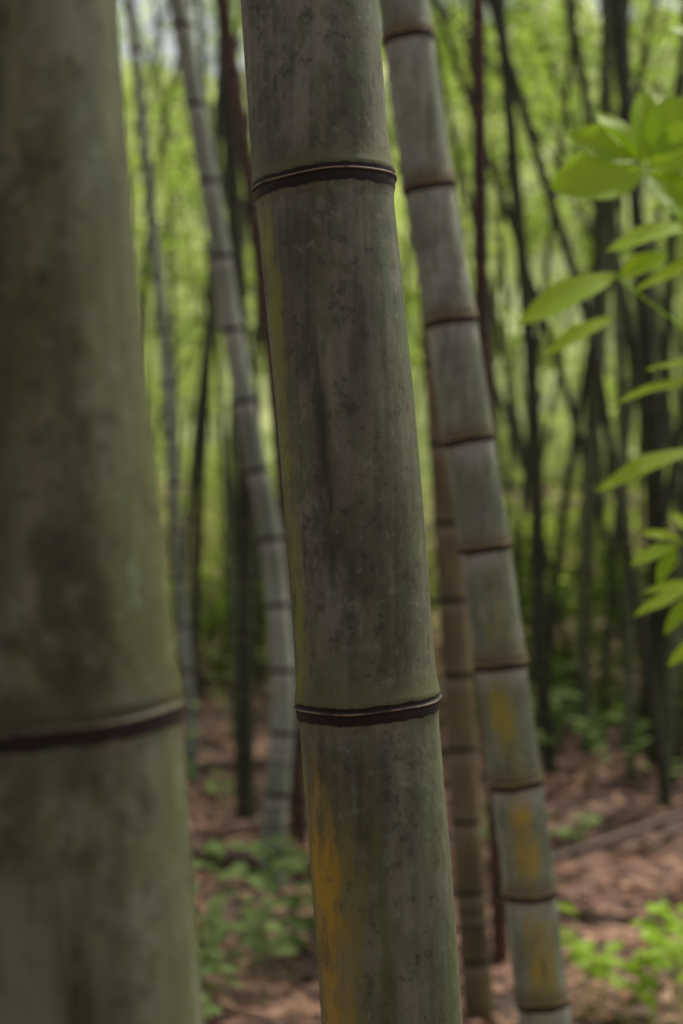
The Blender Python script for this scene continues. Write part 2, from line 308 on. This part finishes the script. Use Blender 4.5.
# ---------------------------------------------------------------- broad leaves (shaped)
def shape_exp(s): return math.log(.5)/math.log(s)
def broad_leaf(base,tip,width,up=(0,-.5,.85),curl=.12,seg=9,shape=.5):
    b=np.array(base,float); t=np.array(tip,float); D=t-b; L=np.linalg.norm(D); D/=L
    U=np.array(up,float); S=np.cross(D,U); S/=np.linalg.norm(S); N=np.cross(S,D)
    V=[]; ph=random.random()*6
    for i in range(seg+1):
        f=i/seg; w=width*.5*(math.sin(math.pi*f**shape_exp(shape))**.75 if 0<f<1 else 0.0)+.0004
        c=b+D*L*f+N*(curl*L*(f-f*f)*1.2)
        for q in (-1,-.5,0,.5,1):
            V.append(c+S*w*q+N*(abs(q)*w*.25+.012*L*math.sin(f*11+q*3+ph)))
    F=[[i*5+j,i*5+j+1,(i+1)*5+j+1,(i+1)*5+j] for i in range(seg) for j in range(4)]
    return np.array(V),np.array(F)
def tube(p,q,r,seg=6):
    p=np.array(p,float);q=np.array(q,float);D=q-p;D/=np.linalg.norm(D);A=np.cross(D,[.3,.9,.2]);A/=np.linalg.norm(A);B=np.cross(D,A)
    V=[c+r*(math.cos(a)*A+math.sin(a)*B) for c in (p,q) for a in np.linspace(0,2*math.pi,seg,endpoint=False)]
    F=[[i,(i+1)%seg,seg+(i+1)%seg,seg+i] for i in range(seg)]
    return np.array(V),np.array(F)
def build(name,parts,mat):
    Vs=[];Fs=[];R=[];o=0
    for V,F in parts:
        Vs.append(V);Fs.append(F+o);o+=len(V);R+=[random.random()]*len(F)
    return mesh_np(name,np.concatenate(Vs),np.concatenate(Fs),mat,fattrs={'rnd':R})
lm_broad=leaf_mat('sapling_leaf',(.30,.46,.03),(.46,.64,.07),(1.25,1.25,.55),.55,True,.5)
lm_under=leaf_mat('undergrowth_leaf',(.13,.20,.065),(.27,.35,.14),(1.2,1.3,.7),.4)
K=1.3; SY=2.6
def Q(x,z,dy=0): return (x*K,SY+dy*K,EYE+z*K)
parts=[]
for a,b,r in [((.66,-1.17,.1),(.63,-.6,.1),.009),((.63,-.6,.1),(.60,.1,.08),.007),((.60,.1,.08),(.56,.62,.05),.005),((.56,.62,.05),(.53,.95,.05),.003),
              ((.585,.30,.07),(.42,.485,0),.0018),((.59,.2,.07),(.385,.325,-.02),.0015),((.60,.0,.08),(.47,.08,0),.0018),((.61,-.2,.08),(.47,-.10,0),.0016),
              ((.59,.33,.07),(.5,.40,0),.0016)]:
    parts.append(tube(Q(*a),Q(*b),r))
for bx,bz,tx,tz,w,dy,up in [
   (.425,.475,.288,.450,.080,-.03,(0,-.95,.3)),(.42,.495,.318,.53,.060,.0,(0,-.9,.4)),(.42,.49,.43,.60,.070,.02,(.5,-.8,-.1)),(.43,.485,.54,.53,.080,.0,(0,-.9,.4)),
   (.43,.475,.50,.40,.07,-.03,(.2,-.9,.3)),(.41,.50,.365,.57,.050,.03,(.5,-.8,.2)),(.43,.50,.50,.59,.07,.03,(.1,-.95,.2)),
   (.388,.335,.242,.256,.050,-.04,(0,-.72,.65)),(.385,.275,.285,.218,.032,-.02,(0,-.6,.8)),(.39,.33,.46,.36,.04,0,(0,-.7,.6)),
   (.50,.405,.368,.362,.040,-.02,(0,-.65,.75)),(.5,.40,.56,.33,.06,-.02,(0,-.8,.6)),(.53,.36,.42,.315,.032,.02,(0,-.6,.8)),(.56,.45,.45,.44,.05,.05,(0,-.8,.6)),
   (.50,.09,.350,.028,.034,-.05,(0,-.6,.8)),(.52,.19,.39,.155,.026,.03,(0,-.5,.85)),(.54,.10,.60,.02,.04,0,(0,-.6,.8)),(.53,.21,.44,.205,.024,.05,(0,-.5,.85)),
   (.475,-.045,.402,-.075,.024,-.02,(0,-.6,.8)),(.48,-.04,.425,-.03,.020,.02,(.1,-.7,.7)),(.47,-.05,.438,-.10,.022,-.03,(-.2,-.7,.7)),(.50,-.04,.47,.0,.022,.02,(.2,-.7,.7)),
   (.50,-.105,.408,-.145,.026,-.02,(0,-.5,.85)),(.50,-.11,.445,-.17,.022,-.04,(-.1,-.7,.7)),(.51,-.10,.43,-.115,.020,.03,(0,-.6,.8)),(.52,-.17,.455,-.215,.024,-.02,(0,-.6,.8)),(.53,-.16,.49,-.22,.022,0,(-.1,-.7,.6)),
   (.55,.64,.46,.68,.05,0,(0,-.6,.7)),(.54,.8,.45,.86,.05,0,(0,-.6,.7)),(.53,.94,.6,1.02,.05,0,(0,-.6,.7)),(.55,.7,.65,.74,.05,0,(0,-.6,.7))]:
    parts.append(broad_leaf(Q(bx,bz),Q(tx,tz,dy),w*K,up))
for a,b in [((.61,-.02,.07),(.475,-.045,0)),((.61,-.14,.07),(.50,-.105,0)),((.61,-.2,.07),(.525,-.165,0))]: parts.append(tube(Q(*a),Q(*b),.0012))
build('sapling',parts,lm_broad)

def bush(cx,cy,n,rad,h,L,name='undergrowth_plant',mat=lm_under):
    parts=[]
    for i in range(n):
        a=random.uniform(0,6.28); rr=rad*math.sqrt(random.random()); x=cx+rr*math.cos(a); y=cy+rr*math.sin(a)
        g=float(hgt(np.array(x),np.array(y))); hh=h*random.uniform(.35,1.0)
        tx=x+random.gauss(0,.05); ty=y+random.gauss(0,.05)
        parts.append(tube((x,y,g-.02),(tx,ty,g+hh),.002,5))
        for k in range(random.randint(4,7)):
            b=random.uniform(0,6.28); f=random.uniform(.55,1.0); p=(x+(tx-x)*f,y+(ty-y)*f,g+hh*f); l=L*random.uniform(.6,1.25)
            e=random.uniform(-.35,.3)
            parts.append(broad_leaf(p,(p[0]+l*math.cos(b)*math.cos(e),p[1]+l*math.sin(b)*math.cos(e),p[2]+l*math.sin(e)),l*random.uniform(.38,.5),up=(random.gauss(0,.2),-.3,.95),seg=5))
    build(name,parts,mat)
bush(-.33,4.5,16,.28,.42,.09); bush(-.10,4.9,16,.22,.56,.09); bush(-.42,4.1,8,.15,.25,.085); bush(.92,4.15,24,.25,.40,.085,mat=lm_broad)
bush(-.55,7.4,8,.35,.5,.09); bush(-.45,9.8,10,.5,.6,.1); bush(1.1,8.6,14,.4,.5,.09); bush(-1.6,6.5,14,.5,.4,.09); bush(2.2,6.2,16,.5,.4,.09); bush(.15,10.5,12,.6,.5,.1)
bush(-1.1,11,24,.9,.9,.12); bush(1.6,9.5,30,1.0,.8,.12); bush(.5,12.5,24,.9,.8,.12); bush(.75,6.3,6,.3,.25,.08); bush(1.5,7.3,14,.5,.35,.09)

def fallen(p,q,r,name='fallen_bamboo_culm'):
    V,F=[],[]; p=np.array(p);q=np.array(q);n=14;segs=10;D=(q-p);L=np.linalg.norm(D);D=D/L;A=np.cross(D,[0,0,1.]);A/=np.linalg.norm(A);B=np.cross(A,D)
    nd=[]
    for i in range(n+1):
        c=p+D*L*i/n; rr=r*(1.12 if i%3==0 else 1)*(1-.3*i/n)
        for a in np.linspace(0,2*math.pi,segs,endpoint=False): V.append(c+rr*(math.cos(a)*A+math.sin(a)*B)); nd.append(0.02)
    F=[[i*segs+j,i*segs+(j+1)%segs,(i+1)*segs+(j+1)%segs,(i+1)*segs+j] for i in range(n) for j in range(segs)]
    mesh_np(name,np.array(V),np.array(F),m_red,pattrs={'nd':nd,'ab':nd,'ang':[0]*len(V)})
fallen((-1.6,6.3,.06),(.1,5.7,.05),.05); fallen((-1.5,5.9,.05),(-.2,6.1,.05),.04); fallen((-1.1,7.9,.05),(.2,8.4,.08),.03); fallen((.85,5.9,.05),(1.9,7.0,.09),.02); fallen((-.9,5.6,.05),(-.2,6.9,.07),.022)
parts=[]
for i in range(520):
    x=random.uniform(-3.5,3.5); y=random.uniform(3,13); a=random.uniform(0,3.14); l=random.uniform(.15,.8); g=lambda X,Y: float(hgt(np.array(X),np.array(Y)))+.025
    x2=x+l*math.cos(a); y2=y+l*math.sin(a); parts.append(tube((x,y,g(x,y)),(x2,y2,g(x2,y2)+random.uniform(0,.05)),random.uniform(.004,.014),5))
V=np.concatenate([p[0] for p in parts]); o=0; F=[]
for p in parts: F.append(p[1]+o); o+=len(p[0])
mesh_np('fallen_twigs',V,np.concatenate(F),m_red,pattrs={'nd':np.full(len(V),.02),'ab':np.full(len(V),.02)})

# ---------------------------------------------------------------- light
w=bpy.data.worlds.new('World'); scene.world=w; w.use_nodes=True; t=w.node_tree; bg=t.nodes['Background']
AZ,EL=50,58
sk=t.nodes.new('ShaderNodeTexSky'); sk.sky_type='NISHITA'; sk.sun_disc=False; sk.sun_elevation=math.radians(EL); sk.sun_rotation=math.radians(AZ)
sk.dust_density=4; sk.air_density=1.0
hs=t.nodes.new('ShaderNodeHueSaturation'); hs.inputs['Saturation'].default_value=.35
t.links.new(sk.outputs[0],hs.inputs['Color']); t.links.new(hs.outputs[0],bg.inputs[0]); bg.inputs[1].default_value=.15
sd=bpy.data.lights.new('sun','SUN'); sd.energy=5.0; sd.angle=math.radians(2); sd.color=(1,.95,.84); so=link(bpy.data.objects.new('sun',sd))
az=math.radians(AZ); el=math.radians(EL); dirv=Vector((math.sin(az)*math.cos(el),math.cos(az)*math.cos(el),math.sin(el)))
so.rotation_euler=dirv.to_track_quat('Z','Y').to_euler()
scene.view_settings.view_transform='Standard'; scene.view_settings.look='None'; scene.view_settings.exposure=0
# ---------------------------------------------------------------- camera
cd=bpy.data.cameras.new('camera'); cam=link(bpy.data.objects.new('camera',cd)); cam.location=(0,0,EYE); cam.rotation_euler=(math.radians(90),0,0)
cd.sensor_fit='VERTICAL'; cd.sensor_height=36; cd.lens=50; cd.clip_end=500; cd.clip_start=.02
cd.dof.use_dof=True; cd.dof.focus_distance=1.17; cd.dof.aperture_fstop=4.0
scene.camera=cam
····················
(Task prompt):
Gather up every line from the listing above in which the word "scene" occurs.

(Solution):
The Blender Python script for this scene continues. Write part 2, from line 308 on. This part finishes the script. Use Blender 4.5.
w=bpy.data.worlds.new('World'); scene.world=w; w.use_nodes=True; t=w.node_tree; bg=t.nodes['Background']
scene.view_settings.view_transform='Standard'; scene.view_settings.look='None'; scene.view_settings.exposure=0
scene.camera=cam